Я споткнулся о чью-то упавшую на асфальт телекамеру, едва не наступил на женскую руку. Побежал через улицу Королева в дубовую рощу. Заскочил за первое же дерево спиной к стволу. Вверху надо мной трещали сучья и кучно, будто иней от сотрясенья, опадали жёлтые листья. Это пулемётная очередь прошивала крону спасительного дуба…"
Вспоминая "черный октябрь" 93-го, я снова и снова задаюсь вопросами: что, если бы история пошла по другому пути, если бы восставшие всё-таки победили? Что сталось бы с вождями Дома Советов: Русланом Хасбулатовым, Александром Руцким, Альбертом Макашовым?

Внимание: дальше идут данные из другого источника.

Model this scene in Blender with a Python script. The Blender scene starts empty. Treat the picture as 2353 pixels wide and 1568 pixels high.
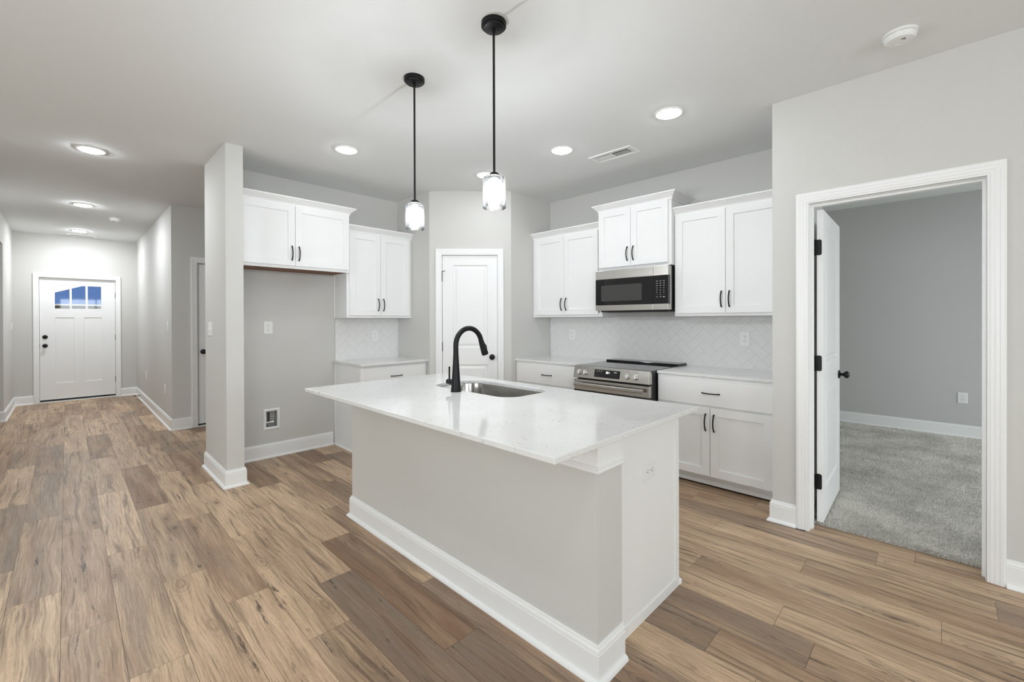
import bpy, bmesh, math, random
from mathutils import Matrix, Vector
PI = math.pi
SC = bpy.context.scene
COL = SC.collection

# ------------------------------------------------------------------ camera
F_PX, CX, CY, CAM_Z = 1005.656, 1176.5, 738.82, 1.3543
cam_data = bpy.data.cameras.new('camera')
cam = bpy.data.objects.new('camera', cam_data)
COL.objects.link(cam)
cam_data.sensor_fit = 'HORIZONTAL'
cam_data.sensor_width = 36.0
cam_data.lens = 36.0 * F_PX / 2353.0
cam_data.shift_x = (1176.5 - CX) / 2353.0
cam_data.shift_y = -(784.0 - CY) / 2353.0
cam_data.clip_start = 0.02
cam_data.clip_end = 300
R_ = Vector((0.7005134, -0.7136324, -0.0031129))
U_ = Vector((0.0048700, 0.0004184, 0.9999881))
F_ = Vector((0.7136226, 0.7005202, -0.0037685))
mw = Matrix.Identity(4)
for i in range(3):
    mw[i][0], mw[i][1], mw[i][2] = R_[i], U_[i], -F_[i]
mw[2][3] = CAM_Z
cam.matrix_world = mw
SC.camera = cam

# ------------------------------------------------------------------ world, added fill lights, bedroom daylight, exposure
world = bpy.data.worlds.new('overcast_sky')
SC.world = world
world.use_nodes = True
bg = world.node_tree.nodes['Background']
bg.inputs['Color'].default_value = (0.93, 0.96, 1.0, 1)
bg.inputs['Strength'].default_value = 1.1
SC.view_settings.view_transform = 'Standard'
SC.view_settings.look = 'None'
SC.view_settings.gamma = 1.0
SC.view_settings.use_curve_mapping = False
SC.view_settings.exposure = 0.15
SC.cycles.use_denoising = True
SC.cycles.use_adaptive_sampling = True
SC.cycles.adaptive_threshold = 0.02
SC.cycles.max_bounces = 10
SC.cycles.diffuse_bounces = 5
SC.cycles.glossy_bounces = 5
SC.cycles.transmission_bounces = 8
SC.cycles.transparent_max_bounces = 16
SC.cycles.sample_clamp_indirect = 6.0
SC.cycles.caustics_reflective = False
SC.cycles.caustics_refractive = False

def area_light(name, loc, rot, sx, sy, watts):
    d = bpy.data.lights.new(name, 'AREA')
    d.shape = 'RECTANGLE'
    d.size, d.size_y, d.energy = sx, sy, watts
    d.color = (0.87, 0.96, 1.0)
    o = bpy.data.objects.new(name, d)
    o.location, o.rotation_euler = loc, rot
    COL.objects.link(o)
    return o

# fill lights added behind the camera at unseen windows, then bedroom daylight
area_light('rear_fill', (-2.6, -4.75, 1.45), (PI/2 + 0.05, 0, 0), 2.2, 1.7, 70)
area_light('rear_fill', (0.9, -4.75, 1.45), (PI/2 + 0.05, 0, 0), 2.2, 1.7, 70)
area_light('side_fill', (-4.75, 0.6, 1.45), (PI/2 + 0.85, 0, -PI/2), 2.6, 1.7, 155)  # added fill, tilted up to brighten ceiling and island front
area_light('bedroom_daylight', (5.4, -3.75, 1.5), (PI/2 - 0.75, 0, 0), 1.5, 1.4, 92)
LAMP = 56.0        # emission of the recessed lamps
HLAMP = 350.0       # the entry hall's are brighter
BULB = 1600.0      # emission of the small source in the pendant bulbs

# ------------------------------------------------------------------ materials
MATS = {}
def nodes_of(name):
    m = bpy.data.materials.new(name)
    m.use_nodes = True
    nt = m.node_tree
    b = nt.nodes['Principled BSDF']
    return m, nt, b

def N(nt, kind, **kw):
    n = nt.nodes.new(kind)
    for k, v in kw.items():
        if k.startswith('i_'):
            n.inputs[k[2:].replace('_', ' ')].default_value = v
        else:
            setattr(n, k, v)
    return n

def mat(name, col, rough=0.5, metal=0.0, spec=0.5, noise=0.0, nscale=60.0, bump=0.0, bscale=200.0, emit=None, coat=0.0):
    m, nt, b = nodes_of(name)
    b.inputs['Base Color'].default_value = (*col, 1)
    b.inputs['Roughness'].default_value = rough
    b.inputs['Metallic'].default_value = metal
    b.inputs['Specular IOR Level'].default_value = spec
    if coat:
        b.inputs['Coat Weight'].default_value = coat
        b.inputs['Coat Roughness'].default_value = 0.08
    tc = N(nt, 'ShaderNodeTexCoord')
    if noise:
        n = N(nt, 'ShaderNodeTexNoise', i_Scale=nscale, i_Detail=4.0)
        nt.links.new(tc.outputs['Object'], n.inputs['Vector'])
        mx = N(nt, 'ShaderNodeMix', data_type='RGBA')
        mx.inputs[6].default_value = (*[c * (1 - noise) for c in col], 1)
        mx.inputs[7].default_value = (*[min(1, c * (1 + noise)) for c in col], 1)
        nt.links.new(n.outputs['Fac'], mx.inputs[0])
        nt.links.new(mx.outputs[2], b.inputs['Base Color'])
    if bump:
        n2 = N(nt, 'ShaderNodeTexNoise', i_Scale=bscale, i_Detail=3.0)
        nt.links.new(tc.outputs['Object'], n2.inputs['Vector'])
        bp = N(nt, 'ShaderNodeBump', i_Strength=bump, i_Distance=0.002)
        nt.links.new(n2.outputs['Fac'], bp.inputs['Height'])
        nt.links.new(bp.outputs['Normal'], b.inputs['Normal'])
    if emit:
        b.inputs['Emission Color'].default_value = (*emit[0], 1)
        b.inputs['Emission Strength'].default_value = emit[1]
    MATS[name] = m
    return m

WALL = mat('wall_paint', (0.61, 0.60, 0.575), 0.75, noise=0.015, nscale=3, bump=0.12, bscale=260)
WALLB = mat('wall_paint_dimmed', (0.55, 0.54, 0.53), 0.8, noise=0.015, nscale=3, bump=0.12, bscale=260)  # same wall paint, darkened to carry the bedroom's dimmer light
CEIL = mat('ceiling_paint', (0.79, 0.805, 0.80), 0.9, noise=0.01, nscale=2, bump=0.12, bscale=220)
TRIM = mat('trim_white', (0.84, 0.84, 0.835), 0.35, noise=0.008, nscale=12)
CAB = mat('cabinet_white', (0.85, 0.85, 0.845), 0.42, noise=0.008, nscale=9)
PLATE = mat('plate_plastic', (0.82, 0.82, 0.81), 0.35, noise=0.01)
BLACK = mat('matte_black_metal', (0.006, 0.006, 0.0065), 0.42, spec=0.25, noise=0.1, nscale=90)
DARK = mat('dark_recess', (0.02, 0.02, 0.02), 0.8, noise=0.1)
GAPB = mat('dark_gap_wood', (0.06, 0.035, 0.025), 0.8, noise=0.2, nscale=30)
UNDER = mat('cabinet_underside_wood', (0.20, 0.075, 0.03), 0.6, noise=0.25, nscale=25)
GROUT = mat('grout', (0.60, 0.595, 0.58), 0.9, noise=0.04)
TILE = mat('glazed_tile', (0.78, 0.775, 0.765), 0.16, noise=0.012, nscale=14, bump=0.03, bscale=18)
GLOSSB = mat('black_glass', (0.006, 0.006, 0.007), 0.07, noise=0.1)
COOKTOP = mat('cooktop_glass', (0.02, 0.02, 0.021), 0.06, noise=0.1)
GREYW = mat('microwave_window', (0.05, 0.05, 0.048), 0.15, noise=0.08, nscale=300)
RANGEB = mat('range_side_black', (0.02, 0.02, 0.021), 0.5, noise=0.1)
KNOB = mat('knob_silver', (0.75, 0.74, 0.72), 0.28, metal=0.85, noise=0.02)
CHROME = mat('valve_metal', (0.7, 0.7, 0.69), 0.25, metal=1.0, noise=0.05)
WBOX = mat('box_plastic', (0.55, 0.55, 0.54), 0.5, noise=0.03)
MARK = mat('panel_marking', (0.75, 0.75, 0.75), 0.5, noise=0.02)
DIGIT = mat('display_digits', (0.8, 0.9, 0.95), 0.5, emit=((0.85, 0.95, 1.0), 2.0))
LENS = mat('lamp_diffuser', (0.9, 0.9, 0.88), 0.5, emit=((0.93, 0.98, 1.02), LAMP))
LENSM = mat('hall_near_lamp_diffuser', (0.9, 0.9, 0.88), 0.5, emit=((0.93, 0.98, 1.02), LAMP * 3.6))
LENSH = mat('hall_lamp_diffuser', (0.9, 0.9, 0.88), 0.5, emit=((0.93, 0.98, 1.02), HLAMP))
FILA = mat('lamp_filament', (0.9, 0.9, 0.88), 0.5, emit=((0.93, 0.98, 1.02), BULB))
DOORW = mat('door_paint', (0.83, 0.83, 0.825), 0.4, noise=0.008, nscale=10)
BRICK = mat('far_brick', (0.20, 0.14, 0.11), 0.9, noise=0.45, nscale=2.5)
ROOF = mat('far_shingles_blue_cast', (0.055, 0.15, 0.40), 0.9, noise=0.35, nscale=3.0)  # blue cast of the outdoor light is put into the shingle colour
GRASS = mat('grass', (0.12, 0.14, 0.05), 0.95, noise=0.3, nscale=2)
VENTD = mat('vent_dark', (0.06, 0.06, 0.06), 0.8, noise=0.1)

def brushed(name, col, rough, axis):
    m, nt, b = nodes_of(name)
    b.inputs['Base Color'].default_value = (*col, 1)
    b.inputs['Metallic'].default_value = 1.0
    b.inputs['Roughness'].default_value = rough
    if axis[2] > 10:
        b.inputs['Anisotropic'].default_value = 0.75
        tg = N(nt, 'ShaderNodeTangent', direction_type='RADIAL', axis='Z')
        nt.links.new(tg.outputs[0], b.inputs['Tangent'])
    tc = N(nt, 'ShaderNodeTexCoord')
    mp = N(nt, 'ShaderNodeMapping')
    mp.inputs['Scale'].default_value = axis
    nt.links.new(tc.outputs['Object'], mp.inputs['Vector'])
    n = N(nt, 'ShaderNodeTexNoise', i_Scale=1.0, i_Detail=4.0)
    nt.links.new(mp.outputs['Vector'], n.inputs['Vector'])
    mr = N(nt, 'ShaderNodeMapRange', i_To_Min=rough * 0.8, i_To_Max=rough * 1.3)
    nt.links.new(n.outputs['Fac'], mr.inputs['Value'])
    nt.links.new(mr.outputs['Result'], b.inputs['Roughness'])
    bp = N(nt, 'ShaderNodeBump', i_Strength=0.10, i_Distance=0.0006)
    nt.links.new(n.outputs['Fac'], bp.inputs['Height'])
    nt.links.new(bp.outputs['Normal'], b.inputs['Normal'])
    MATS[name] = m
    return m
STEEL = brushed('stainless_steel', (0.56, 0.54, 0.51), 0.24, (3, 3, 420))
SINKM = brushed('sink_steel', (0.42, 0.405, 0.385), 0.18, (260, 260, 3))

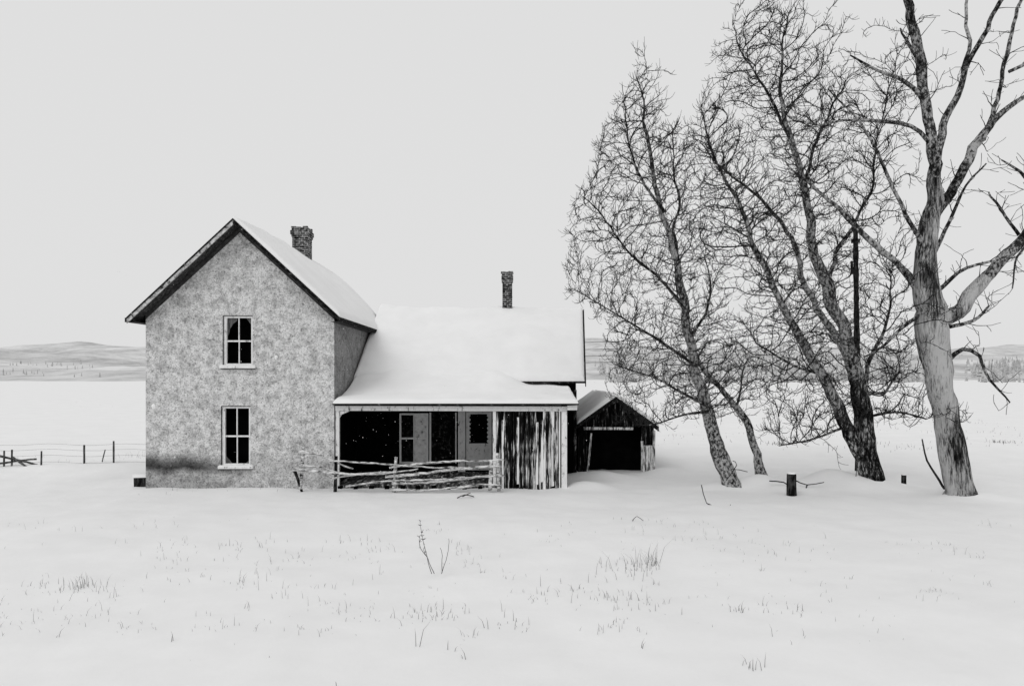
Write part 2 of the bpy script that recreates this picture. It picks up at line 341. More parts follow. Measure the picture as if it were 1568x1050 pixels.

Мимо каких — уже навсегда неведомых нам — извилин истории нашей стране удалось пройти, пожертвовав жизнями полутора тысяч далеко не худших своих сыновей и дочерей?
Я по-прежнему не нахожу ответа на эти вопросы, знаю, что никогда не смогу их найти, но никогда не смогу и отказаться от них. Тот обломок "спирали Бруно", который я поднял у Дома Советов утром 7 октября 1993 года, засел в моём сердце. Та страшная красно-коричневая жижа, которая в то утро через водостоки с бешеным напором, и казалось, бесконечно льётся в Москва-реку из Дома Советов, — продолжает течь в моих жилах. Читая новую-старую повесть Александра Лыскова: повесть о страхе и любви, о смерти и рождении детей, о предательстве и героизме, я чувствую и понимаю: мы с ним — одной крови. Наша война и наша победа — ещё впереди.
И, наверное, уже близко, раз эта повесть зачем-то снова понадобилась её автору.